You know, I’m not sure how all of this is going to end as the Bushbaby’s crusade simply isn’t sustainable in the long-term. Even when the mighty USA was confronting Asian peasants armed with World-War II-era surplus weapons in South-East Asia they couldn’t keep it up. And the Russians were defeated by logistics in Afghanistan. What will happen when the steam runs out of the western offensive, which it surely will?

Saturday 2nd January 2010 – Well…

…I’ve finally had the day that I have been waiting for – a long cold Arctic sunny day. There were still plenty of clouds around but I managed 135 amp-hours of electricity in the house and 37.4 in the barn. That figure for the house – it’s the highest since 20th November and it’s cheered me up a little.

So this morning I had a really good clean and tidy up. I threw out tons of stuff and there’s another huge pile for burning. I may well do that tomorrow and cook some potatoes while I’m at it, to eat tomorrow night with the pizza. I’ve found some more pine shelving and I took that upstairs and now that’s all full of folders documents and magazines. The place looks pretty impressive and that’s just as well for Terry and Liz came round this evening. And that reminds me – I must fix up a proper doorbell now that I’m more likely to have visitors. I can’t have my guests banging on the door for ages while I have the music going full-tilt.

This afternoon I went into Pionsat to swap a bottle of gas at the garage. I like to support local commerces if it’s just for this kind of thing. It’s cheaper than going to St Eloy even if the gas is cheaper there – 10kms instead of 35 and much less chance of being sidetracked by LIDL. But despite the garage having a notice saying “Ferme les dimanche ainsi que les jours feries” it was closed, despite it being neither a Sunday nor a Public Holiday. I don’t know what’s the matter with these places in Pionsat – they don’t want to earn any money and I had to go to St Eloy instead. Yes, the long-range weather forecast warns us of MINUS 13 on Tuesday night, MINUS 14 on Thursday night and MINUS 6 during Friday DAYTIME. I don’t want to be stuck without heating in these conditions.
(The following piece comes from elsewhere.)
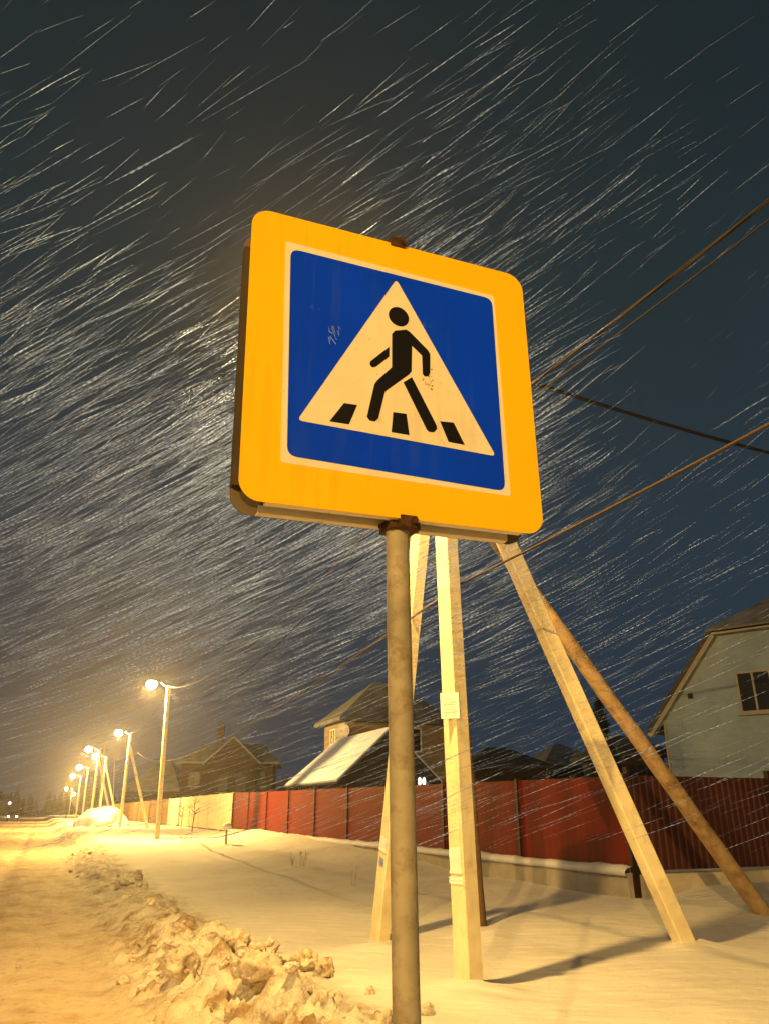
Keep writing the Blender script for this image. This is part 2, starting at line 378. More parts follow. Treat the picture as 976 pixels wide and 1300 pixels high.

And I’m having serious second thoughts about my kitchen. I have to bring the water pipe all the way across the house to the far corner of the attic and then drop the water down below to the bathroom but run a hot water pipe right the way back across the house to the lean-to where I’ll be putting the kitchen. Meanwhile directly under the stairs on the ground floor and right underneath the bathroom will be a load of dead space. And today I’ve been thinking about putting an open kitchen there. It’ll narrow the room quite a bit (from 5.2 metres to about 3.6) and the kitchen will be quite small but then again I’m not using half of this attic and there is only me to think about. It’ll make the plumbing so much easier too.

What do you think? All comments hints and suggestions are welcome.